Come ride with Keegan

Two-lap trip in stock car thrilling, fun - and really, really scary

? I already used up my miracle on squeezing through a tiny window and into the race car, so NASCAR Busch Series driver Johnny Sauter was on his own in safely getting us twice around the banked, 1.5-mile track at Kansas Speedway.

From his seat behind the wheel of the 700-horsepower, two-seat NASCAR-style stock car, Sauter turned to me, smiled, and said, “I’ll try not to hit anything.” Then he pulled the Richard Petty Driving Experience car off the pit road and gunned it onto the track. The rest of the ride was a blur, and hours later all I can tell you is the sinuses that were clogged are clear, the front of my face feels empty, and everything but my chins hurt. My head, my back, my pride, everything but my chins.

As the cement wall seemed closer and closer to breaking my face, a thought occurred to me: Other than when I asked Albert Belle for an interview, never in my life have I been this scared.

Not when I sat in the upper deck at Candlestick Park in 1989 during the World Series and the television monitor above me shook wildly as smoke clouds mushroomed all over the place way beyond the outfield fences during the San Francisco earthquake.

Not even when the small jet on which I was a passenger flew too closely to a bigger one that flew above, got caught in the wake, and dipped on its side for an instant before straightening itself out.

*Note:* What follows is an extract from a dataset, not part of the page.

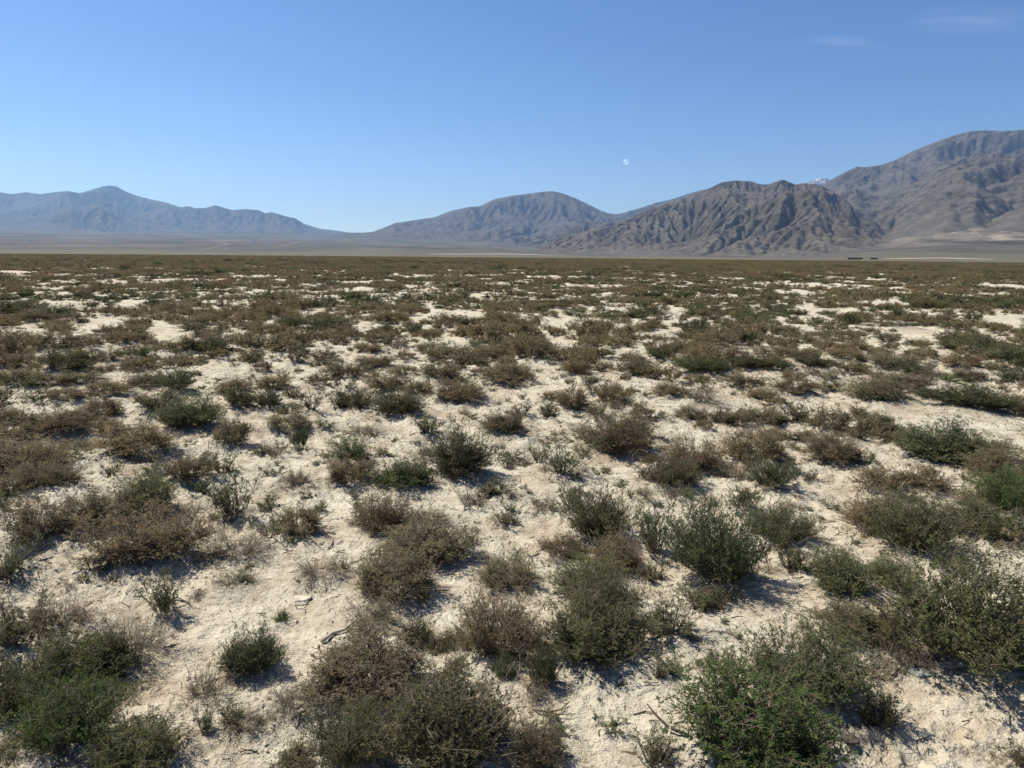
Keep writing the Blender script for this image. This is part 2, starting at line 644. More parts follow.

Not when I mimicked Denny McLain in October 1968 and, instead of a baseball, I fired a milk carton against the kitchen wall at school. Just as it splattered, I heard the screaming voice of the sadistic principal, Sister Mary Daniel. The next thing to crash against the wall was my head. Repeatedly. The late Sister Mary Daniel, wherever she is, undoubtedly laughs about that to this day.

Sauter and I traveled at 170 mph on the empty track. It was a walk in the park for Sauter. And it was a brilliant way to market his sport. To ride shotgun to a NASCAR driver is to gain monumental respect for his courage and skill.

“People all the time say all you do is go in circles,” Sauter said. “Until they actually feel the G-forces going around their body, that sensation of speed is something you don’t nearly feel going down the highway. I think it opens people’s minds quite a bit to what this is all about and what we do week in and week out.”

As the car whistled around the turns, I had trouble focusing. It felt as if my brain couldn’t keep up with the car. At the beginning, I was terrified. At the end, I was sorry it was over. The NASCAR drivers race for four hours and compete against 42 other drivers.

“We were moving at a pretty good clip,” Sauter said. “We’ll be going faster than that, an average lap speed of somewhere around 185, the straightaway speeds a lot faster. In traffic, we’re going as fast as we can. There’s really no margin for error, and we don’t really slow down too much.”

Daredevils, every one of them. That must be what they have in common.

“I don’t know if we’re daredevils,” Sauter said. “The cars are pretty stable these days. I don’t know really what we’d all have in common. I try not to make friends with the guys that I race with because somewhere down the road you’re going to end up getting in a tussle with them and there’ll be hard feelings, so it’s just not worth it.”

For the record, Sauter didn’t hit anything during the ride.